The cryptocurrency market recently experienced a significant decline, with a staggering loss of $250 billion within a single day on January 7. This sharp sell-off saw Bitcoin (BTC), the market’s leading cryptocurrency, plummet to $96,000 from a previous high of $102,000. This article delves into the critical factors behind Bitcoin’s price drop and its implications for the broader market.
Key Reasons for the Drop
The decline in Bitcoin’s price coincided with an increase in the 10-year U.S. Treasury yield, attributed to unexpectedly strong December Purchasing Managers’ Index (PMI) data. The Institute for Supply Management reported a rise in the PMI to 54.1 from November’s 52.1, indicating robust growth within the U.S. services sector. This development sparked concerns that inflation might remain persistently high, potentially delaying anticipated Federal Reserve interest rate cuts. As a result, higher yields tend to negatively impact high-risk assets, including cryptocurrencies.
Additionally, the November Job Openings and Labor Turnover Survey (JOLTS) revealed a rise in job openings, albeit with a slowdown in hiring activity. Simultaneously, worker confidence appeared to wane, as evidenced by a decrease in the quit rate from 2.1% in October to 1.9%.
Impact on the Market
The downturn in the cryptocurrency market exerted immense pressure on traders, resulting in the liquidation of $561 million worth of long positions within just 24 hours. Notably, the largest liquidation order was recorded on Binance, involving $17.74 million in ETHUSDT. Other cryptocurrencies were not spared, with Ethereum dropping over 8%, Solana declining by more than 9%, and XRP falling by 5%.

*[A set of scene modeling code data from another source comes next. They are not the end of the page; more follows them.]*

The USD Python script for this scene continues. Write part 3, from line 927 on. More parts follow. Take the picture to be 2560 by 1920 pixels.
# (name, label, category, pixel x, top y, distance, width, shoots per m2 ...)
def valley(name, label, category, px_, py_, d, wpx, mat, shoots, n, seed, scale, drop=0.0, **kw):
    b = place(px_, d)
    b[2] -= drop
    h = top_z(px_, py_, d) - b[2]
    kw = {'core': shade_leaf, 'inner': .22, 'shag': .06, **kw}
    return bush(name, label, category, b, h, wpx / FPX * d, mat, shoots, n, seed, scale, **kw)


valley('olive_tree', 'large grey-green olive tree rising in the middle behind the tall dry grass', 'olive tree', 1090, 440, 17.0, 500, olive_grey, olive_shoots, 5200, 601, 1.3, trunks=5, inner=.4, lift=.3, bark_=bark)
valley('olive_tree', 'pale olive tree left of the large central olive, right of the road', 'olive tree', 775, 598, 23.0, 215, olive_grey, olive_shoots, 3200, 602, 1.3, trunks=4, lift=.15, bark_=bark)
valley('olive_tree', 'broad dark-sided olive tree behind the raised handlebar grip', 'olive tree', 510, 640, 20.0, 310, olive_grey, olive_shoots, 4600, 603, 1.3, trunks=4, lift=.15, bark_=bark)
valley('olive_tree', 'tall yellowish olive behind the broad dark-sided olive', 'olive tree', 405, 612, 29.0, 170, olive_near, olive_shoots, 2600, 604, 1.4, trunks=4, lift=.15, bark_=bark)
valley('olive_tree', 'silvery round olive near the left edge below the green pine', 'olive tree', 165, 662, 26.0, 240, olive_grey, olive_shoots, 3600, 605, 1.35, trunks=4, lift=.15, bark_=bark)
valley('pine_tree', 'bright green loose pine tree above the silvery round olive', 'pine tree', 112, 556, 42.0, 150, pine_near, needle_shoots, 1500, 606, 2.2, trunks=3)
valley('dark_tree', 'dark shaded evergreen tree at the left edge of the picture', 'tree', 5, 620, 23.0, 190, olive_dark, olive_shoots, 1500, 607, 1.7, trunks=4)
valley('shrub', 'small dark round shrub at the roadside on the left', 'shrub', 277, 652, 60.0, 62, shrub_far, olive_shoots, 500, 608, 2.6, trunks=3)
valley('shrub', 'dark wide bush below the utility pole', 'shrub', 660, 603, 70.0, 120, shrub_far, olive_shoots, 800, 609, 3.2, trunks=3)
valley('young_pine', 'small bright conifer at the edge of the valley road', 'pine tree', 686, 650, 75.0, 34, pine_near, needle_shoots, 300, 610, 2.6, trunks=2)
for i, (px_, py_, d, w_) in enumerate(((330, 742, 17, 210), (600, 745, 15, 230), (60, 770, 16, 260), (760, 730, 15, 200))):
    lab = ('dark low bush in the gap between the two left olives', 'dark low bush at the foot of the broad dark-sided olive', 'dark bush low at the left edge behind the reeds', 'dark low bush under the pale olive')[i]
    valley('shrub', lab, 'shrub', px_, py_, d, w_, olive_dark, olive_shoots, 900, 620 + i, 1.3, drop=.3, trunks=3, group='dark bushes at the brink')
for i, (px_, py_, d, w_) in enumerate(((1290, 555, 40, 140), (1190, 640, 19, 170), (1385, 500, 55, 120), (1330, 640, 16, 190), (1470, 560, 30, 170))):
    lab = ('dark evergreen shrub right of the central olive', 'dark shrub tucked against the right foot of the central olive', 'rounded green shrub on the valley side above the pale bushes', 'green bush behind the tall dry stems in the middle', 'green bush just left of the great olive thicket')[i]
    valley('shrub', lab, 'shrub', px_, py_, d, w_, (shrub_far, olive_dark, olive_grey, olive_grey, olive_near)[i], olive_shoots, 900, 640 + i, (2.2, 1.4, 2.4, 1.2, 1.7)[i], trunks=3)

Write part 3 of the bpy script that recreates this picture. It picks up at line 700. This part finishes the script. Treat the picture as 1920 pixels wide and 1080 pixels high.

Bitcoin ETF Recorded an Outflow
The price drop also had an adverse effect on Bitcoin Exchange-Traded Fund (ETF) inflows. After witnessing inflows for two consecutive days, Bitcoin ETFs faced outflows totaling $543.7 million on January 7. Significant outflows were observed from prominent investment firms such as Ark Investment, Grayscale, Bitwise, and Fidelity, all of which had previously made substantial investments in Bitcoin ETFs.
What’s Next for Bitcoin?
According to Glassnode analyst James Check, the sell pressure on Bitcoin is beginning to ease, but the influx of fresh demand is also slowing. Spot trading volumes have decreased by 53% since November, indicating reduced market activity. However, if the market can regain its momentum, reaching the $100,000 mark remains a critical target for traders. Conversely, if Bitcoin fails to maintain its position above the $95,668 support level, a further decline to $93,625 could be on the horizon.